Mainly, to begin, Patrick is doing monologues, and Cumberbatch is finely skilled at making these vocal reveries very theatrical. Junkies tend to make for fairly boring drama, but the actor makes the chaotic, choleric heroin highs of Patrick an event you can’t look away from with a tremendous physical performance. And then there’s the savagery of the asides. “Suffering is what takes place when other people are eating,” he snarls, possibly quoting his horrific father.

That father comes into focus in the second episode, which depicts a portion of Patrick’s youth in splendid isolation in the south of France. Well-off figures from the English landed gentry come and go, bored with everything except their own cruel jibes at each other and those who are rich but not aristocrats.

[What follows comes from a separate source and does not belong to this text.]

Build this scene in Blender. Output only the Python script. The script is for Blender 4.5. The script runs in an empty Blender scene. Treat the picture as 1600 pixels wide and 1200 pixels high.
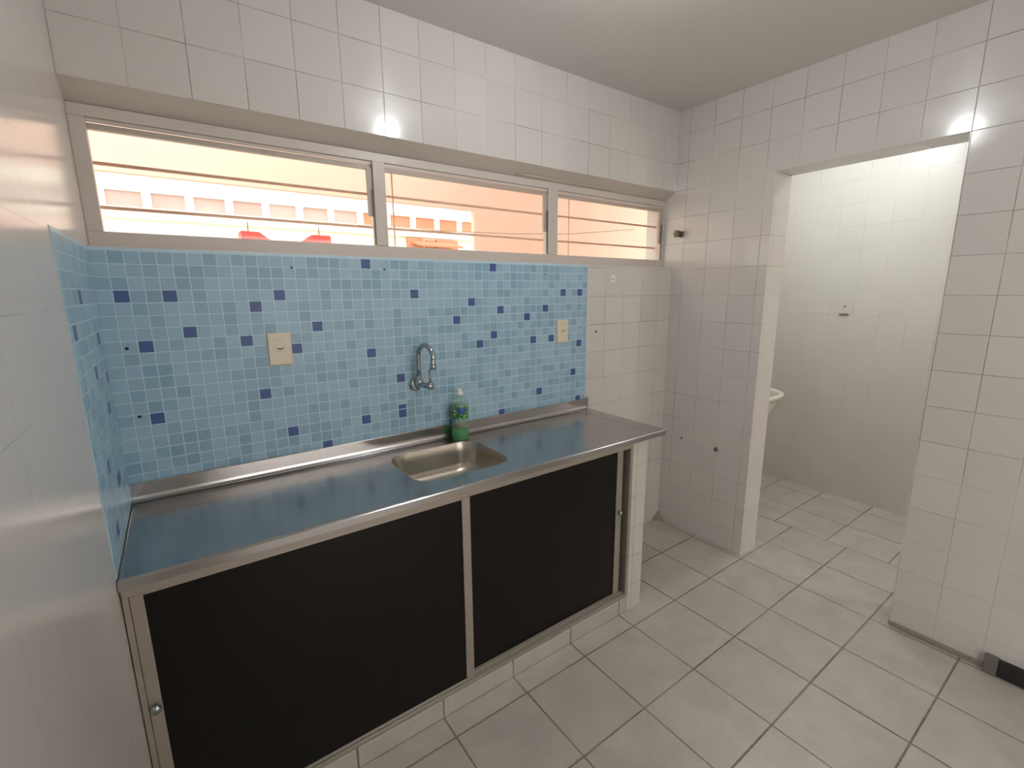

There isn’t a single decent person, and young Patrick (played as a child with great poignancy by Sebastian Maltz) drifts around, simply waiting for the next bout of sadistic abuse from his father.

There is always a sense of the English upper class being satirized with venom, but that spirit of invective only comes to the surface, truly, in the third episode. The central event is a lavish party at a country mansion attended by Princess Margaret (Harriet Walter in a fiendish cameo). At this point, Patrick is trying to stay sober and clean, and he sees those around him with grave disgust. It is also when he makes clear to a friend exactly how his father abused him. The episode is an extraordinary combination of ruthless comedy, tragedy and poignant regret.

What makes Patrick Melrose, the series, one of the year’s outstanding dramas amounts to several factors. Cumberbatch is stunningly good. The series is made with enormous skill (by screenwriter David Nicholls and director Edward Berger) and lavish attention to colour, look and feel. And most important of all, by staying faithful to St Aubyn’s novels, it depicts the English upper class as a ridiculously indulged, corrupt subsect of society, heinous in their inherited privilege.

After multiple seasons of the tosh that is Downton Abbey and two seasons of the glam-triteness of The Crown, Patrick Melrose looks and feels wickedly revolutionary.